- **What is expected**
Extract, in full, the lines below, beginning at the first and ending with the line that contains "def WP(p): return". Pictures do not belong in the copy.

##############################

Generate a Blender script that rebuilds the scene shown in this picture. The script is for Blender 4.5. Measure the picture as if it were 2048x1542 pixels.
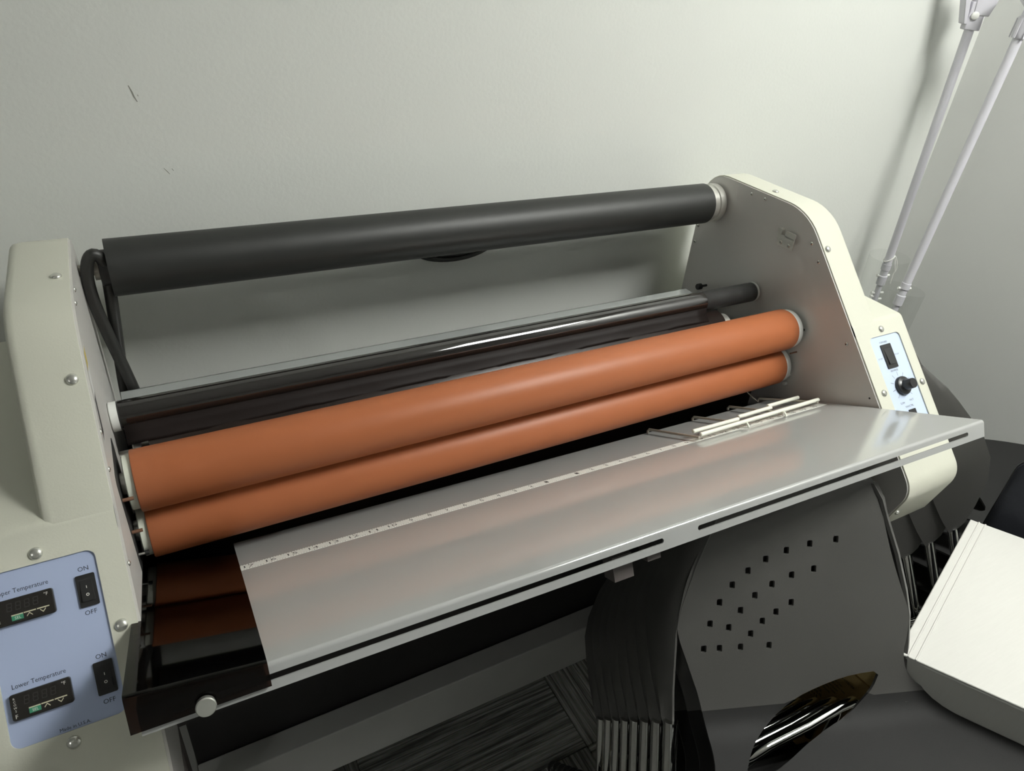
import bpy, bmesh, math, random
from mathutils import Vector, Matrix
from mathutils.geometry import delaunay_2d_cdt
random.seed(7)
sc = bpy.context.scene
for o in list(bpy.data.objects): bpy.data.objects.remove(o)
COL = sc.collection
S = 0.0254            # all modelling below is in inches; origin = ruler centre on the feed table
ZF = 38.0             # ruler centre stands this many inches above the floor
def WP(p): return Vector((p[0]*S, p[1]*S, (p[2]+ZF)*S))

# ------------------------------------------------------------------ camera
cam_d = bpy.data.cameras.new('camera'); cam = bpy.data.objects.new('camera', cam_d); COL.objects.link(cam)
CR = ((0.87785, -0.47301, 0.075102), (-0.200806, -0.50587, -0.838911), (0.434805, 0.721358, -0.539061))
R0, R1, R2 = [Vector(r) for r in CR]
cpos = WP((-18.903245, -24.942707, 25.824597))
cam.matrix_world = Matrix(((R0.x, -R1.x, -R2.x, cpos.x), (R0.y, -R1.y, -R2.y, cpos.y), (R0.z, -R1.z, -R2.z, cpos.z), (0, 0, 0, 1)))
cam_d.sensor_width = 36.0; cam_d.lens = 1416.0114*36/2048; cam_d.clip_start = 0.02; cam_d.clip_end = 60
sc.camera = cam
# ------------------------------------------------------------------ world / exposure
wd = bpy.data.worlds.new('world'); sc.world = wd; wd.use_nodes = True
wd.node_tree.nodes['Background'].inputs[0].default_value = (0.6, 0.62, 0.6, 1); wd.node_tree.nodes['Background'].inputs[1].default_value = 0.02
sc.view_settings.view_transform = 'Standard'; sc.view_settings.look = 'None'
sc.view_settings.exposure = 0.0; sc.view_settings.gamma = 1.0; sc.view_settings.use_curve_mapping = False
LAMP_STRENGTH = 38.0
LAMP_POS = (38.5, -31.0, 70.0)     # ceiling troffer, up to the right behind the camera

# ------------------------------------------------------------------ materials
def srgb(r, g, b):
    f = lambda c: (c/255/12.92) if c/255 <= 0.04045 else ((c/255+0.055)/1.055)**2.4
    return (f(r), f(g), f(b), 1)
MATS = {}
def mat(name, col, rough=0.5, metal=0.0, spec=0.5, noise=0.0, nscale=40.0, bump=0.0, bscale=200.0, coat=0.0, emis=None, rvar=0.0, aniso=None):
    m = bpy.data.materials.new(name); m.use_nodes = True; nt = m.node_tree; b = nt.nodes['Principled BSDF']
    b.inputs['Base Color'].default_value = col; b.inputs['Roughness'].default_value = rough; b.inputs['Metallic'].default_value = metal
    b.inputs['Specular IOR Level'].default_value = spec; b.inputs['Coat Weight'].default_value = coat; b.inputs['Coat Roughness'].default_value = 0.05
    tc = nt.nodes.new('ShaderNodeTexCoord')
    if noise > 0 or rvar > 0:
        n = nt.nodes.new('ShaderNodeTexNoise'); n.inputs['Scale'].default_value = nscale; n.inputs['Detail'].default_value = 5
        mp = nt.nodes.new('ShaderNodeMapping'); nt.links.new(tc.outputs['Object'], mp.inputs[0]); nt.links.new(mp.outputs[0], n.inputs['Vector'])
        if aniso: mp.inputs['Scale'].default_value = aniso
        if noise > 0:
            mx = nt.nodes.new('ShaderNodeMix'); mx.data_type = 'RGBA'
            mx.inputs[6].default_value = [c*(1-noise) for c in col[:3]]+[1]; mx.inputs[7].default_value = [min(1, c*(1+noise)) for c in col[:3]]+[1]
            nt.links.new(n.outputs['Fac'], mx.inputs[0]); nt.links.new(mx.outputs[2], b.inputs['Base Color'])
        if rvar > 0:
            mr = nt.nodes.new('ShaderNodeMapRange'); mr.inputs[3].default_value = max(0.02, rough-rvar); mr.inputs[4].default_value = rough+rvar
            nt.links.new(n.outputs['Fac'], mr.inputs[0]); nt.links.new(mr.outputs[0], b.inputs['Roughness'])
    if bump > 0:
        n2 = nt.nodes.new('ShaderNodeTexNoise'); n2.inputs['Scale'].default_value = bscale; n2.inputs['Detail'].default_value = 3
        nt.links.new(tc.outputs['Object'], n2.inputs['Vector'])
        bp = nt.nodes.new('ShaderNodeBump'); bp.inputs['Strength'].default_value = bump; bp.inputs['Distance'].default_value = 0.001
        nt.links.new(n2.outputs['Fac'], bp.inputs['Height']); nt.links.new(bp.outputs[0], b.inputs['Normal'])
    if emis:
        b.inputs['Emission Color'].default_value = emis[0]; b.inputs['Emission Strength'].default_value = emis[1]
    MATS[name] = m
    return m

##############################

- **Finished answer**
Generate a Blender script that rebuilds the scene shown in this picture. The script is for Blender 4.5. Measure the picture as if it were 2048x1542 pixels.
import bpy, bmesh, math, random
from mathutils import Vector, Matrix
from mathutils.geometry import delaunay_2d_cdt
random.seed(7)
sc = bpy.context.scene
for o in list(bpy.data.objects): bpy.data.objects.remove(o)
COL = sc.collection
S = 0.0254            # all modelling below is in inches; origin = ruler centre on the feed table
ZF = 38.0             # ruler centre stands this many inches above the floor
def WP(p): return Vector((p[0]*S, p[1]*S, (p[2]+ZF)*S))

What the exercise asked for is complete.